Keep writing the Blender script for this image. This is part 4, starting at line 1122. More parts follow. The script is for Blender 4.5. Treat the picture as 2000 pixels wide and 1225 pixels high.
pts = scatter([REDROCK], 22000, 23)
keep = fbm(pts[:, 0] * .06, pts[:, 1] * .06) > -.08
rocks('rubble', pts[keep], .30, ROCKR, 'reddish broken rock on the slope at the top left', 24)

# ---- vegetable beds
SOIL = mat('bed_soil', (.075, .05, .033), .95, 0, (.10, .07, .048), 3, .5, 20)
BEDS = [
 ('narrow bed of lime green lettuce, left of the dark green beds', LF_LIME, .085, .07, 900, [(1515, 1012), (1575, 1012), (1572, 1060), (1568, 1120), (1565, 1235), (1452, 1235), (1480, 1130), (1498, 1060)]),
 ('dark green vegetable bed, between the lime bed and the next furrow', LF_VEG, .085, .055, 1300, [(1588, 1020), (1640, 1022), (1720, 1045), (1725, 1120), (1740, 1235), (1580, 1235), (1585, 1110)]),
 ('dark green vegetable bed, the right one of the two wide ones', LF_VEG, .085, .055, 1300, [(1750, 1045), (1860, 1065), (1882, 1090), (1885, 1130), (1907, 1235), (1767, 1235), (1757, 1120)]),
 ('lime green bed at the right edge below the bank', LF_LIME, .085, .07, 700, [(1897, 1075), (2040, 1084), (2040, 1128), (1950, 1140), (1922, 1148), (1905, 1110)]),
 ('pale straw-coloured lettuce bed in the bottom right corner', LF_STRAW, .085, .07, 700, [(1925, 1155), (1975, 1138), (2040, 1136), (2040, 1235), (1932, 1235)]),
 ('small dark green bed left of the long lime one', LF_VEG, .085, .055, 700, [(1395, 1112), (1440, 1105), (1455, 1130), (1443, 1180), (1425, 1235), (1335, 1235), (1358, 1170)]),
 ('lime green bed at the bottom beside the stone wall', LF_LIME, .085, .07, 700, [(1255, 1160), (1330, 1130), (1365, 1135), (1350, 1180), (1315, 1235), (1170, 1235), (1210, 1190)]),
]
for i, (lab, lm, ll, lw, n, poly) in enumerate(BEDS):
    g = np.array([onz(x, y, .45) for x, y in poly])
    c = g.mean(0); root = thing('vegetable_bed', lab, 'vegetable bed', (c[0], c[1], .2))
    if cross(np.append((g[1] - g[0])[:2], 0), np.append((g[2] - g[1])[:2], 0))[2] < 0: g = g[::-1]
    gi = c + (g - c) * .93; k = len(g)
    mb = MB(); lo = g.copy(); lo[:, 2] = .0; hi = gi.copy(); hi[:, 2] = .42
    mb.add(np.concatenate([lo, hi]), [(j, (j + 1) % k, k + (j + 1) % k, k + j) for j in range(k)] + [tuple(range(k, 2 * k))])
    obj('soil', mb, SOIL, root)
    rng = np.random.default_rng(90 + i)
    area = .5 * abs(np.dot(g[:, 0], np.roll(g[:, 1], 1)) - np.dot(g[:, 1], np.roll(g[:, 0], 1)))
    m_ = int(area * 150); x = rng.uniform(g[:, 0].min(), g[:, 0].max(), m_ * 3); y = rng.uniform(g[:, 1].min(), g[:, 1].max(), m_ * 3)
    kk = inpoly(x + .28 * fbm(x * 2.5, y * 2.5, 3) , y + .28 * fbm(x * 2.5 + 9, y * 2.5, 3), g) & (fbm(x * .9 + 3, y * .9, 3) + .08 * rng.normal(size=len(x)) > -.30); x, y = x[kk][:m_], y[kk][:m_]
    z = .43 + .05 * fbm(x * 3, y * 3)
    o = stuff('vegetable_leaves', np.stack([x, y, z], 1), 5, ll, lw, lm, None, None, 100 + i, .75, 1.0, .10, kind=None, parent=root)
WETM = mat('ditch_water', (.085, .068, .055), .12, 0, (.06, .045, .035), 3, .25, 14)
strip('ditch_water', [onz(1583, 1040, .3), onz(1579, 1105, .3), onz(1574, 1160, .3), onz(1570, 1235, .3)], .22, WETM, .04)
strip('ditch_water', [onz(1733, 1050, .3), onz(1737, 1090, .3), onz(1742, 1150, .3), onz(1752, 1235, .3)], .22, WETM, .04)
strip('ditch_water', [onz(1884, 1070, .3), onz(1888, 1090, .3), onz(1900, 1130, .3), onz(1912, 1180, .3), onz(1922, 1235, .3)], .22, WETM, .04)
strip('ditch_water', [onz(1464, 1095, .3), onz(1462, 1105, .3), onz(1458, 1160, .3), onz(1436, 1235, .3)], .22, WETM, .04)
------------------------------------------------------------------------
» WRITTEN EXERCISE:
Begin with the first line of the listing and copy exactly through the line that contains "rocks('rubble', pts[keep], .30, ROCKR, 'reddish", please, keeping both ends and leaving out everything after.

» FULL OUTPUT:
Keep writing the Blender script for this image. This is part 4, starting at line 1122. More parts follow. The script is for Blender 4.5. Treat the picture as 2000 pixels wide and 1225 pixels high.
pts = scatter([REDROCK], 22000, 23)
keep = fbm(pts[:, 0] * .06, pts[:, 1] * .06) > -.08
rocks('rubble', pts[keep], .30, ROCKR, 'reddish broken rock on the slope at the top left', 24)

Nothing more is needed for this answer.